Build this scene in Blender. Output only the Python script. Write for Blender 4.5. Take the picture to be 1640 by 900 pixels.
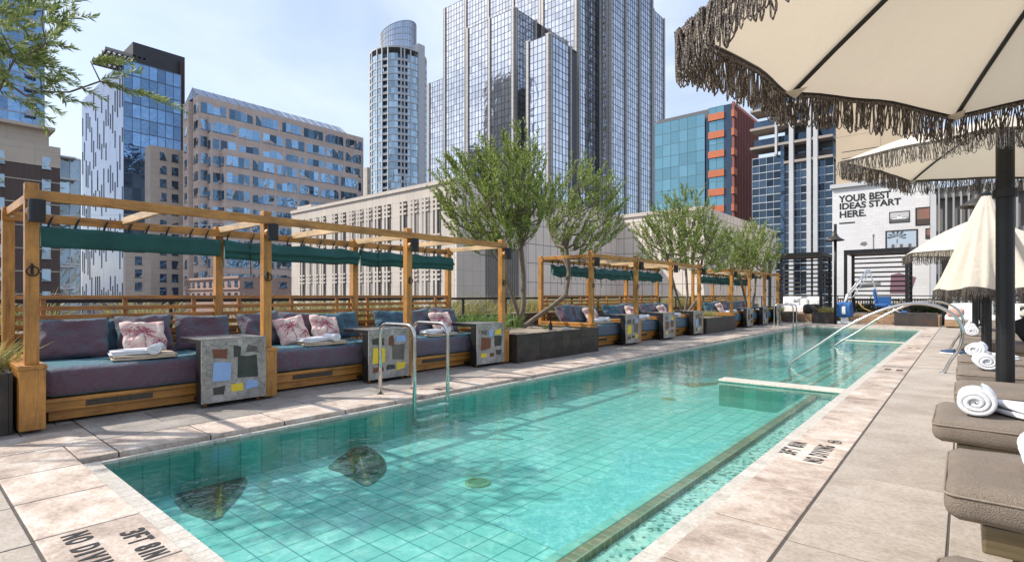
import bpy, math, random
from mathutils import Vector, Matrix, noise as mnoise
random.seed(7)
R=math.radians; S=bpy.context.scene; COL=S.collection
for o in list(bpy.data.objects): bpy.data.objects.remove(o)
# ---------------------------------------------------------------- camera, sky, sun, exposure
FP=851.; EYE=1.3; YAW=R(40.4); HV=473.
cam=bpy.data.cameras.new('camera'); co=bpy.data.objects.new('camera',cam); COL.objects.link(co)
co.location=(0,0,EYE); co.rotation_euler=(R(90),0,YAW)
cam.sensor_width=36; cam.lens=36*FP/1640; cam.shift_y=(HV-450)/1640.; cam.clip_start=.05; cam.clip_end=6000
S.camera=co
SUN=Vector((-.80,-.60,1.0)).normalized()
el=math.asin(SUN.z); az=math.atan2(SUN.x,SUN.y)
w=bpy.data.worlds.new('World'); S.world=w; w.use_nodes=True
nt=w.node_tree; nt.nodes.clear()
out=nt.nodes.new('ShaderNodeOutputWorld'); bg=nt.nodes.new('ShaderNodeBackground')
sky=nt.nodes.new('ShaderNodeTexSky'); sky.sky_type='NISHITA'; sky.sun_disc=False
sky.sun_elevation=el; sky.sun_rotation=az; sky.air_density=1.0; sky.dust_density=2.0; sky.ozone_density=1.5
tc=nt.nodes.new('ShaderNodeTexCoord'); mp=nt.nodes.new('ShaderNodeMapping'); mp.inputs['Scale'].default_value=(1.3,1.3,4.2); mp.inputs['Location'].default_value=(2.3,.7,.4)
nz=nt.nodes.new('ShaderNodeTexNoise'); nz.inputs['Scale'].default_value=1.5; nz.inputs['Detail'].default_value=7; nz.inputs['Roughness'].default_value=.55; nz.inputs['Distortion'].default_value=.6
cr=nt.nodes.new('ShaderNodeValToRGB'); cr.color_ramp.elements[0].position=.38; cr.color_ramp.elements[0].color=(.36,.36,.36,1); cr.color_ramp.elements[1].position=.68; cr.color_ramp.elements[1].color=(.92,.92,.92,1)
mx=nt.nodes.new('ShaderNodeMix'); mx.data_type='RGBA'
mx.inputs[7].default_value=(4.2,4.75,5.9,1)
L=nt.links.new
L(tc.outputs['Generated'],mp.inputs[0]); L(mp.outputs[0],nz.inputs[0]); L(nz.outputs[0],cr.inputs[0]); L(cr.outputs[0],mx.inputs[0]); L(sky.outputs[0],mx.inputs[6]); L(mx.outputs[2],bg.inputs[0]); L(bg.outputs[0],out.inputs[0])
bg.inputs[1].default_value=.145
sl=bpy.data.lights.new('sun','SUN'); sl.energy=3.7; sl.angle=R(.53); sl.color=(1,.95,.87)
so=bpy.data.objects.new('sun',sl); COL.objects.link(so); so.rotation_euler=SUN.to_track_quat('Z','Y').to_euler()
S.view_settings.view_transform='Standard'; S.view_settings.look='None'; S.view_settings.exposure=.58; S.view_settings.gamma=1
S.render.engine='CYCLES'
S.cycles.max_bounces=10; S.cycles.transparent_max_bounces=16; S.cycles.diffuse_bounces=4; S.cycles.glossy_bounces=4

# ---------------------------------------------------------------- pixel geometry (measuring the place)
SA,CA=math.sin(YAW),math.cos(YAW)
def atd(u,d): a=(u-820)/FP; return (d*(-SA+CA*a), d*(CA+SA*a))
def onx(u,X): a=(u-820)/FP; d=X/(-SA+CA*a); return d*(CA+SA*a),d
def ony(u,Y): a=(u-820)/FP; d=Y/(CA+SA*a); return d*(-SA+CA*a),d
def zat(v,d): return EYE-(v-HV)*d/FP

# ---------------------------------------------------------------- materials
MATS={}
def nodes(name):
    m=bpy.data.materials.new(name); m.use_nodes=True; t=m.node_tree
    return m,t,t.nodes['Principled BSDF'],t.nodes['Material Output']
def N(t,k,**kw):
    n=t.nodes.new(k)
    for a,b in kw.items():
        if a in n.inputs.keys(): n.inputs[a].default_value=b
        else: setattr(n,a,b)
    return n
def c4(c): return (c[0],c[1],c[2],1)
def coords(t,scale=(1,1,1),kind='Object',rot=(0,0,0)):
    a=N(t,'ShaderNodeTexCoord'); b=N(t,'ShaderNodeMapping'); b.inputs['Scale'].default_value=scale; b.inputs['Rotation'].default_value=rot
    t.links.new(a.outputs[kind],b.inputs[0]); return b.outputs[0]
def pm(name,c1,c2=None,scale=3,rough=.6,metal=0,bump=0,bscale=None,stretch=(1,1,1),island=0,detail=6,contrast=(.3,.7),c3=None,spec=None,coat=0,blotch=0):
    """principled with noise-mixed colours, per-island variation and bump"""
    m,t,p,o=nodes(name); l=t.links.new
    p.inputs['Roughness'].default_value=rough; p.inputs['Metallic'].default_value=metal
    if spec is not None: p.inputs['Specular IOR Level'].default_value=spec
    if coat: p.inputs['Coat Weight'].default_value=coat
    v=coords(t,stretch)
    c2=c2 or tuple(x*.8 for x in c1)
    n=N(t,'ShaderNodeTexNoise',Scale=scale,Detail=detail,Roughness=.6); l(v,n.inputs['Vector'])
    r=N(t,'ShaderNodeValToRGB'); r.color_ramp.elements[0].position=contrast[0]; r.color_ramp.elements[1].position=contrast[1]
    r.color_ramp.elements[0].color=c4(c1); r.color_ramp.elements[1].color=c4(c2)
    if c3: e=r.color_ramp.elements.new((contrast[0]+contrast[1])/2); e.color=c4(c3)
    l(n.outputs[0],r.inputs[0]); col=r.outputs[0]
    if blotch:
        nb=N(t,'ShaderNodeTexNoise',Scale=2.3,Detail=7,Roughness=.7); l(coords(t),nb.inputs['Vector']); hb=N(t,'ShaderNodeHueSaturation'); mb_=N(t,'ShaderNodeMapRange'); mb_.inputs['From Min'].default_value=.3; mb_.inputs['From Max'].default_value=.7; mb_.inputs['To Min'].default_value=1-blotch; mb_.inputs['To Max'].default_value=1+blotch
        l(nb.outputs[0],mb_.inputs[0]); l(mb_.outputs[0],hb.inputs['Value']); l(col,hb.inputs['Color']); col=hb.outputs[0]
    if island:
        g=N(t,'ShaderNodeNewGeometry'); h=N(t,'ShaderNodeHueSaturation'); mr=N(t,'ShaderNodeMapRange'); mr.inputs['To Min'].default_value=1-island; mr.inputs['To Max'].default_value=1+island
        l(g.outputs['Random Per Island'],mr.inputs[0]); l(mr.outputs[0],h.inputs['Value']); l(col,h.inputs['Color']); col=h.outputs[0]
    l(col,p.inputs['Base Color'])
    if bump:
        n2=N(t,'ShaderNodeTexNoise',Scale=bscale or scale*6,Detail=5); l(v,n2.inputs['Vector'])
        b=N(t,'ShaderNodeBump',Strength=bump,Distance=.01); l(n2.outputs[0],b.inputs['Height']); l(b.outputs[0],p.inputs['Normal'])
    MATS[name]=m; return m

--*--

> **WRITTEN REQUEST**: Omit pictures; set down the rest of the material word for word.

> **TASK RESULT**:
Build this scene in Blender. Output only the Python script. Write for Blender 4.5. Take the picture to be 1640 by 900 pixels.
import bpy, math, random
from mathutils import Vector, Matrix, noise as mnoise
random.seed(7)
R=math.radians; S=bpy.context.scene; COL=S.collection
for o in list(bpy.data.objects): bpy.data.objects.remove(o)
# ---------------------------------------------------------------- camera, sky, sun, exposure
FP=851.; EYE=1.3; YAW=R(40.4); HV=473.
cam=bpy.data.cameras.new('camera'); co=bpy.data.objects.new('camera',cam); COL.objects.link(co)
co.location=(0,0,EYE); co.rotation_euler=(R(90),0,YAW)
cam.sensor_width=36; cam.lens=36*FP/1640; cam.shift_y=(HV-450)/1640.; cam.clip_start=.05; cam.clip_end=6000
S.camera=co
SUN=Vector((-.80,-.60,1.0)).normalized()
el=math.asin(SUN.z); az=math.atan2(SUN.x,SUN.y)
w=bpy.data.worlds.new('World'); S.world=w; w.use_nodes=True
nt=w.node_tree; nt.nodes.clear()
out=nt.nodes.new('ShaderNodeOutputWorld'); bg=nt.nodes.new('ShaderNodeBackground')
sky=nt.nodes.new('ShaderNodeTexSky'); sky.sky_type='NISHITA'; sky.sun_disc=False
sky.sun_elevation=el; sky.sun_rotation=az; sky.air_density=1.0; sky.dust_density=2.0; sky.ozone_density=1.5
tc=nt.nodes.new('ShaderNodeTexCoord'); mp=nt.nodes.new('ShaderNodeMapping'); mp.inputs['Scale'].default_value=(1.3,1.3,4.2); mp.inputs['Location'].default_value=(2.3,.7,.4)
nz=nt.nodes.new('ShaderNodeTexNoise'); nz.inputs['Scale'].default_value=1.5; nz.inputs['Detail'].default_value=7; nz.inputs['Roughness'].default_value=.55; nz.inputs['Distortion'].default_value=.6
cr=nt.nodes.new('ShaderNodeValToRGB'); cr.color_ramp.elements[0].position=.38; cr.color_ramp.elements[0].color=(.36,.36,.36,1); cr.color_ramp.elements[1].position=.68; cr.color_ramp.elements[1].color=(.92,.92,.92,1)
mx=nt.nodes.new('ShaderNodeMix'); mx.data_type='RGBA'
mx.inputs[7].default_value=(4.2,4.75,5.9,1)
L=nt.links.new
L(tc.outputs['Generated'],mp.inputs[0]); L(mp.outputs[0],nz.inputs[0]); L(nz.outputs[0],cr.inputs[0]); L(cr.outputs[0],mx.inputs[0]); L(sky.outputs[0],mx.inputs[6]); L(mx.outputs[2],bg.inputs[0]); L(bg.outputs[0],out.inputs[0])
bg.inputs[1].default_value=.145
sl=bpy.data.lights.new('sun','SUN'); sl.energy=3.7; sl.angle=R(.53); sl.color=(1,.95,.87)
so=bpy.data.objects.new('sun',sl); COL.objects.link(so); so.rotation_euler=SUN.to_track_quat('Z','Y').to_euler()
S.view_settings.view_transform='Standard'; S.view_settings.look='None'; S.view_settings.exposure=.58; S.view_settings.gamma=1
S.render.engine='CYCLES'
S.cycles.max_bounces=10; S.cycles.transparent_max_bounces=16; S.cycles.diffuse_bounces=4; S.cycles.glossy_bounces=4

# ---------------------------------------------------------------- pixel geometry (measuring the place)
SA,CA=math.sin(YAW),math.cos(YAW)
def atd(u,d): a=(u-820)/FP; return (d*(-SA+CA*a), d*(CA+SA*a))
def onx(u,X): a=(u-820)/FP; d=X/(-SA+CA*a); return d*(CA+SA*a),d
def ony(u,Y): a=(u-820)/FP; d=Y/(CA+SA*a); return d*(-SA+CA*a),d
def zat(v,d): return EYE-(v-HV)*d/FP

# ---------------------------------------------------------------- materials
MATS={}
def nodes(name):
    m=bpy.data.materials.new(name); m.use_nodes=True; t=m.node_tree
    return m,t,t.nodes['Principled BSDF'],t.nodes['Material Output']
def N(t,k,**kw):
    n=t.nodes.new(k)
    for a,b in kw.items():
        if a in n.inputs.keys(): n.inputs[a].default_value=b
        else: setattr(n,a,b)
    return n
def c4(c): return (c[0],c[1],c[2],1)
def coords(t,scale=(1,1,1),kind='Object',rot=(0,0,0)):
    a=N(t,'ShaderNodeTexCoord'); b=N(t,'ShaderNodeMapping'); b.inputs['Scale'].default_value=scale; b.inputs['Rotation'].default_value=rot
    t.links.new(a.outputs[kind],b.inputs[0]); return b.outputs[0]
def pm(name,c1,c2=None,scale=3,rough=.6,metal=0,bump=0,bscale=None,stretch=(1,1,1),island=0,detail=6,contrast=(.3,.7),c3=None,spec=None,coat=0,blotch=0):
    """principled with noise-mixed colours, per-island variation and bump"""
    m,t,p,o=nodes(name); l=t.links.new
    p.inputs['Roughness'].default_value=rough; p.inputs['Metallic'].default_value=metal
    if spec is not None: p.inputs['Specular IOR Level'].default_value=spec
    if coat: p.inputs['Coat Weight'].default_value=coat
    v=coords(t,stretch)
    c2=c2 or tuple(x*.8 for x in c1)
    n=N(t,'ShaderNodeTexNoise',Scale=scale,Detail=detail,Roughness=.6); l(v,n.inputs['Vector'])
    r=N(t,'ShaderNodeValToRGB'); r.color_ramp.elements[0].position=contrast[0]; r.color_ramp.elements[1].position=contrast[1]
    r.color_ramp.elements[0].color=c4(c1); r.color_ramp.elements[1].color=c4(c2)
    if c3: e=r.color_ramp.elements.new((contrast[0]+contrast[1])/2); e.color=c4(c3)
    l(n.outputs[0],r.inputs[0]); col=r.outputs[0]
    if blotch:
        nb=N(t,'ShaderNodeTexNoise',Scale=2.3,Detail=7,Roughness=.7); l(coords(t),nb.inputs['Vector']); hb=N(t,'ShaderNodeHueSaturation'); mb_=N(t,'ShaderNodeMapRange'); mb_.inputs['From Min'].default_value=.3; mb_.inputs['From Max'].default_value=.7; mb_.inputs['To Min'].default_value=1-blotch; mb_.inputs['To Max'].default_value=1+blotch
        l(nb.outputs[0],mb_.inputs[0]); l(mb_.outputs[0],hb.inputs['Value']); l(col,hb.inputs['Color']); col=hb.outputs[0]
    if island:
        g=N(t,'ShaderNodeNewGeometry'); h=N(t,'ShaderNodeHueSaturation'); mr=N(t,'ShaderNodeMapRange'); mr.inputs['To Min'].default_value=1-island; mr.inputs['To Max'].default_value=1+island
        l(g.outputs['Random Per Island'],mr.inputs[0]); l(mr.outputs[0],h.inputs['Value']); l(col,h.inputs['Color']); col=h.outputs[0]
    l(col,p.inputs['Base Color'])
    if bump:
        n2=N(t,'ShaderNodeTexNoise',Scale=bscale or scale*6,Detail=5); l(v,n2.inputs['Vector'])
        b=N(t,'ShaderNodeBump',Strength=bump,Distance=.01); l(n2.outputs[0],b.inputs['Height']); l(b.outputs[0],p.inputs['Normal'])
    MATS[name]=m; return m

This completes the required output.